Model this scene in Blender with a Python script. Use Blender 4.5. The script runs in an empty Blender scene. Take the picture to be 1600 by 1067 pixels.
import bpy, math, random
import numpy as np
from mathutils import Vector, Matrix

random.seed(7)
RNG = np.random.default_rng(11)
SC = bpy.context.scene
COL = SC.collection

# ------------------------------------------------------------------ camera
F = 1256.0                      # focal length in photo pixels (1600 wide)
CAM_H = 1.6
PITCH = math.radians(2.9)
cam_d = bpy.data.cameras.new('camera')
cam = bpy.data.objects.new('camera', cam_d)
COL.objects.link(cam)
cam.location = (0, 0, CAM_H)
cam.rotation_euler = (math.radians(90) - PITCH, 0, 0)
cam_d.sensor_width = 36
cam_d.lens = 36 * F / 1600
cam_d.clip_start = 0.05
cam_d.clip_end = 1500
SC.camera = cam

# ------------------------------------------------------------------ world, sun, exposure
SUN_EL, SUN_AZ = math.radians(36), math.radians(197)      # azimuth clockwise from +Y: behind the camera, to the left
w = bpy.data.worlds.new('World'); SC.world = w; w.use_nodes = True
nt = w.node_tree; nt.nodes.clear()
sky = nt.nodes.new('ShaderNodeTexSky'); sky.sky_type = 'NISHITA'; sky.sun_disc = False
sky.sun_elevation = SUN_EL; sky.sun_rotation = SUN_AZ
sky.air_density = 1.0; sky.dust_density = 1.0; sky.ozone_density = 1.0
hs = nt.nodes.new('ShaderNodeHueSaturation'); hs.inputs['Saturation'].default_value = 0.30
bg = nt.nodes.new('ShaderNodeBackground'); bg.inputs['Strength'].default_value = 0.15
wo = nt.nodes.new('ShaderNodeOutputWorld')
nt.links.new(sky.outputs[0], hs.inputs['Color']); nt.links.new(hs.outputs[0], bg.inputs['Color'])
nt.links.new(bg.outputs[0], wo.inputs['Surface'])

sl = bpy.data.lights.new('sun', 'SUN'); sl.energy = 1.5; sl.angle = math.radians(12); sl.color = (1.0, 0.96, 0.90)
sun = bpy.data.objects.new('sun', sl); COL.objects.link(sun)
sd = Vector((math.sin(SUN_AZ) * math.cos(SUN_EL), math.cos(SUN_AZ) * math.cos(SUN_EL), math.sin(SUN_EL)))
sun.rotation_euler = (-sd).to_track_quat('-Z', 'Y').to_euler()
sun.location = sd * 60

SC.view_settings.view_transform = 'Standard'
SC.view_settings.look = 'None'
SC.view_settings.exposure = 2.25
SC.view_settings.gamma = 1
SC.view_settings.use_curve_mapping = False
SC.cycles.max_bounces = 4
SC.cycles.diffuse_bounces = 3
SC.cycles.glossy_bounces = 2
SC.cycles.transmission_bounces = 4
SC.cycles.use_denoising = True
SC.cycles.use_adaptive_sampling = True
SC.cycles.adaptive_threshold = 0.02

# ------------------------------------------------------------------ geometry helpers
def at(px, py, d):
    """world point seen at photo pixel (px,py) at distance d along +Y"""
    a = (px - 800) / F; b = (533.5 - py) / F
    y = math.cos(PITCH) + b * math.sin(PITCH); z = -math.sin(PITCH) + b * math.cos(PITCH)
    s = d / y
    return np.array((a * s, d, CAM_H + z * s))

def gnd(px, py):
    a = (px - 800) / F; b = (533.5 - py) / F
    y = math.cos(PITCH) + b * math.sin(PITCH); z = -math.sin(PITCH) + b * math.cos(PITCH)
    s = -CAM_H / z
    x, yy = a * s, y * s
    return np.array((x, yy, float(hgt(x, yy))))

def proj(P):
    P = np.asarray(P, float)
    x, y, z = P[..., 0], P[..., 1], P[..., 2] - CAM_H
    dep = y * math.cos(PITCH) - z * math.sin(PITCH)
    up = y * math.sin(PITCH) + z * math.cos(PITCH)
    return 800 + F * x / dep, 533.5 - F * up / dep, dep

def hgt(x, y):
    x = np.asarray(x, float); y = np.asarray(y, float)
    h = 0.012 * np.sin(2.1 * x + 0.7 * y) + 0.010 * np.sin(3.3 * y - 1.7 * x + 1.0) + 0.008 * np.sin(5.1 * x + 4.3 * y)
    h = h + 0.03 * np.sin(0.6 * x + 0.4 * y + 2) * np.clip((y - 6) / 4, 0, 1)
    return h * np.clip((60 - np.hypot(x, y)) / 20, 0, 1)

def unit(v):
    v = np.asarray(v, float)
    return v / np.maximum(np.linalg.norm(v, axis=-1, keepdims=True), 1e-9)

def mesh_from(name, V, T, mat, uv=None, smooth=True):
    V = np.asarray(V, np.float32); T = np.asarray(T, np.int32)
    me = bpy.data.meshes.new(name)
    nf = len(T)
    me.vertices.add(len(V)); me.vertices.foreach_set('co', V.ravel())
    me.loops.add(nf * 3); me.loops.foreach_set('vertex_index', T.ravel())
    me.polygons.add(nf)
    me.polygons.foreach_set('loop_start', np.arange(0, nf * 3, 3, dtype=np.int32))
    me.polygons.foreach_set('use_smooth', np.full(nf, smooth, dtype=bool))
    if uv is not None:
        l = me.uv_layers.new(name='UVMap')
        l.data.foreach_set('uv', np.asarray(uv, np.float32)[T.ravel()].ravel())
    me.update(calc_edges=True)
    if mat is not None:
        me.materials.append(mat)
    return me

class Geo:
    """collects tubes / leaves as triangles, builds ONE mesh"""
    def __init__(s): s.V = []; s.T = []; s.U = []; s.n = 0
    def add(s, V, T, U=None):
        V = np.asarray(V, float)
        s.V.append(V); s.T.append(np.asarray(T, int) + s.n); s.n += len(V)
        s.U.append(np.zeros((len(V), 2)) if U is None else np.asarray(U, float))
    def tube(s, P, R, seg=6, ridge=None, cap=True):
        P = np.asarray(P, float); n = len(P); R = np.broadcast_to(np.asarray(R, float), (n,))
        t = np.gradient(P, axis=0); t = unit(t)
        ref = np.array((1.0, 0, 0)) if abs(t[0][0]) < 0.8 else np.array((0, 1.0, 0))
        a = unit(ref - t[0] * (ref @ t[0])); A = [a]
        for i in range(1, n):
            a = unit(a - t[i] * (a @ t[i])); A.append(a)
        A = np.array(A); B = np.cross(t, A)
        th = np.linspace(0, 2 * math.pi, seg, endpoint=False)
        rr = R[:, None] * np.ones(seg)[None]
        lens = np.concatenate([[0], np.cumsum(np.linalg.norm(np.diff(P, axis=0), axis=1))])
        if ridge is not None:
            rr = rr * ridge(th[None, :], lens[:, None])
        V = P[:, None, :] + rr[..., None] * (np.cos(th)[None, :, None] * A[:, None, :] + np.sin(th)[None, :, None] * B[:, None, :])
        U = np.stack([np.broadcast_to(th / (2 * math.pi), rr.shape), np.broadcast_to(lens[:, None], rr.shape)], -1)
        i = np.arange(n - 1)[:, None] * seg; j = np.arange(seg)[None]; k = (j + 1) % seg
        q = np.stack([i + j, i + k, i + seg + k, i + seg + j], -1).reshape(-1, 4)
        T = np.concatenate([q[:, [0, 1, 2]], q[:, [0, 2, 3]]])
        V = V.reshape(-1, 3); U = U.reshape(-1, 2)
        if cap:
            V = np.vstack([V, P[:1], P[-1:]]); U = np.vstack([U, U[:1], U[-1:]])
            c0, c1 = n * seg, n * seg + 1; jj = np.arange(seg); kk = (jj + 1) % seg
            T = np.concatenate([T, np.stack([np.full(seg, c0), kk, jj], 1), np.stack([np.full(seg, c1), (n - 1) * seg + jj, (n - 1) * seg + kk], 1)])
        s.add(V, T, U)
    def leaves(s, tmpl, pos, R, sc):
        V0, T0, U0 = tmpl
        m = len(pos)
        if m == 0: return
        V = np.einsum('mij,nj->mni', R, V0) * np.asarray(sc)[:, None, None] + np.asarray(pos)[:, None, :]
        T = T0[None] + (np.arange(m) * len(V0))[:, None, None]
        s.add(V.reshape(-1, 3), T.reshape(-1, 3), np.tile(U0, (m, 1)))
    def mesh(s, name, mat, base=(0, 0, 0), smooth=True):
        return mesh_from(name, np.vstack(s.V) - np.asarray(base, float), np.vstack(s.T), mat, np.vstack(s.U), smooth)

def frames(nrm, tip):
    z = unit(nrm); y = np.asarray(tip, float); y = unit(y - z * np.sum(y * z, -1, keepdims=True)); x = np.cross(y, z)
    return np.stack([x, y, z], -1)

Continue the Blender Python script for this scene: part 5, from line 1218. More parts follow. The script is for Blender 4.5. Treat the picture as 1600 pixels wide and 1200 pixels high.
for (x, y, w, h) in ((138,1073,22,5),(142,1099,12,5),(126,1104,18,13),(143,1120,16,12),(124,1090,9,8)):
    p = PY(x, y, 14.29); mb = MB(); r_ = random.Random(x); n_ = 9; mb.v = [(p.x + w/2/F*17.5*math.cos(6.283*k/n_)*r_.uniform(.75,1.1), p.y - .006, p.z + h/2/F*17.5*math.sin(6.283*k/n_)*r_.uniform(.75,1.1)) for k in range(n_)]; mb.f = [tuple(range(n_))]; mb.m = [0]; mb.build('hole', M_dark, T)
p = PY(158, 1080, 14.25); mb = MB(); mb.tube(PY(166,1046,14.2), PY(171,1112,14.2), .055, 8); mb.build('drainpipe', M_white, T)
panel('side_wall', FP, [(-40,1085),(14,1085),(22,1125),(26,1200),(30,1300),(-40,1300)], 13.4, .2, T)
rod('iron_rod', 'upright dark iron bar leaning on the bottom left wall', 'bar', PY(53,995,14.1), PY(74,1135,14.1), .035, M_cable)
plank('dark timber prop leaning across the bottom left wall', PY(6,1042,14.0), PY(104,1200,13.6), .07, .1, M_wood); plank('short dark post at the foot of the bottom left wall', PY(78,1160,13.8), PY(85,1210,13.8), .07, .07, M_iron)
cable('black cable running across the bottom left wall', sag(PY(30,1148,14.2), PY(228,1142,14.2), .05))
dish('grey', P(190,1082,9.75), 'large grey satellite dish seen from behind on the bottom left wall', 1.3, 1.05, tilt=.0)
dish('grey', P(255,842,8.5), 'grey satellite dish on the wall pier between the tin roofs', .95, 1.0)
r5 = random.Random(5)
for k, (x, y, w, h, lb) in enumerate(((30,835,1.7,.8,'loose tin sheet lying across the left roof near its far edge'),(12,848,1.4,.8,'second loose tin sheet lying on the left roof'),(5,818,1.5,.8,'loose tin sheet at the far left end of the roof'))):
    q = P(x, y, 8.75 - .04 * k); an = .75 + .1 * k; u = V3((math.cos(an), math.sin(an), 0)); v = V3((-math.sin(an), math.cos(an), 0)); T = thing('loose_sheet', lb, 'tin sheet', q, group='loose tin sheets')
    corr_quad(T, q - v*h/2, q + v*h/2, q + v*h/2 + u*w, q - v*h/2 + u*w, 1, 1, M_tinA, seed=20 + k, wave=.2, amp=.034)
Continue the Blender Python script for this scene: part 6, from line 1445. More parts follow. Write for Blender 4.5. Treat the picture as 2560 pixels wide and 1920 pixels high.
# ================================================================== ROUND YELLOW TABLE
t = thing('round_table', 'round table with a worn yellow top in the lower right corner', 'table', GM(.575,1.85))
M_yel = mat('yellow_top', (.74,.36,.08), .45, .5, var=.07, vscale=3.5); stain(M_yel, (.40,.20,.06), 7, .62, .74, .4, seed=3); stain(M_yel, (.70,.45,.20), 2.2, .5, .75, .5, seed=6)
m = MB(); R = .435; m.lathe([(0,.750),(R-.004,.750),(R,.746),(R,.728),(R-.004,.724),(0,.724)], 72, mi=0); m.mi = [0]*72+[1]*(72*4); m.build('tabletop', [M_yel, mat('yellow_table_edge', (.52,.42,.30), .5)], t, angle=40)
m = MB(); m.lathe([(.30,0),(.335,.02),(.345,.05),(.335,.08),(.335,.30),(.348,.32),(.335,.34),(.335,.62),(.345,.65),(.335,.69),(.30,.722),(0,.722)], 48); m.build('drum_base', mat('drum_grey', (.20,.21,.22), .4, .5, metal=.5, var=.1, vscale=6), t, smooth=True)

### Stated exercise
Your task is to return, exactly and on their own, the lines from the one containing "Continue the Blender Python script for this scene: part 6, from" through the last line of the listing.

### Result
Continue the Blender Python script for this scene: part 6, from line 1445. More parts follow. Write for Blender 4.5. Treat the picture as 2560 pixels wide and 1920 pixels high.
# ================================================================== ROUND YELLOW TABLE
t = thing('round_table', 'round table with a worn yellow top in the lower right corner', 'table', GM(.575,1.85))
M_yel = mat('yellow_top', (.74,.36,.08), .45, .5, var=.07, vscale=3.5); stain(M_yel, (.40,.20,.06), 7, .62, .74, .4, seed=3); stain(M_yel, (.70,.45,.20), 2.2, .5, .75, .5, seed=6)
m = MB(); R = .435; m.lathe([(0,.750),(R-.004,.750),(R,.746),(R,.728),(R-.004,.724),(0,.724)], 72, mi=0); m.mi = [0]*72+[1]*(72*4); m.build('tabletop', [M_yel, mat('yellow_table_edge', (.52,.42,.30), .5)], t, angle=40)
m = MB(); m.lathe([(.30,0),(.335,.02),(.345,.05),(.335,.08),(.335,.30),(.348,.32),(.335,.34),(.335,.62),(.345,.65),(.335,.69),(.30,.722),(0,.722)], 48); m.build('drum_base', mat('drum_grey', (.20,.21,.22), .4, .5, metal=.5, var=.1, vscale=6), t, smooth=True)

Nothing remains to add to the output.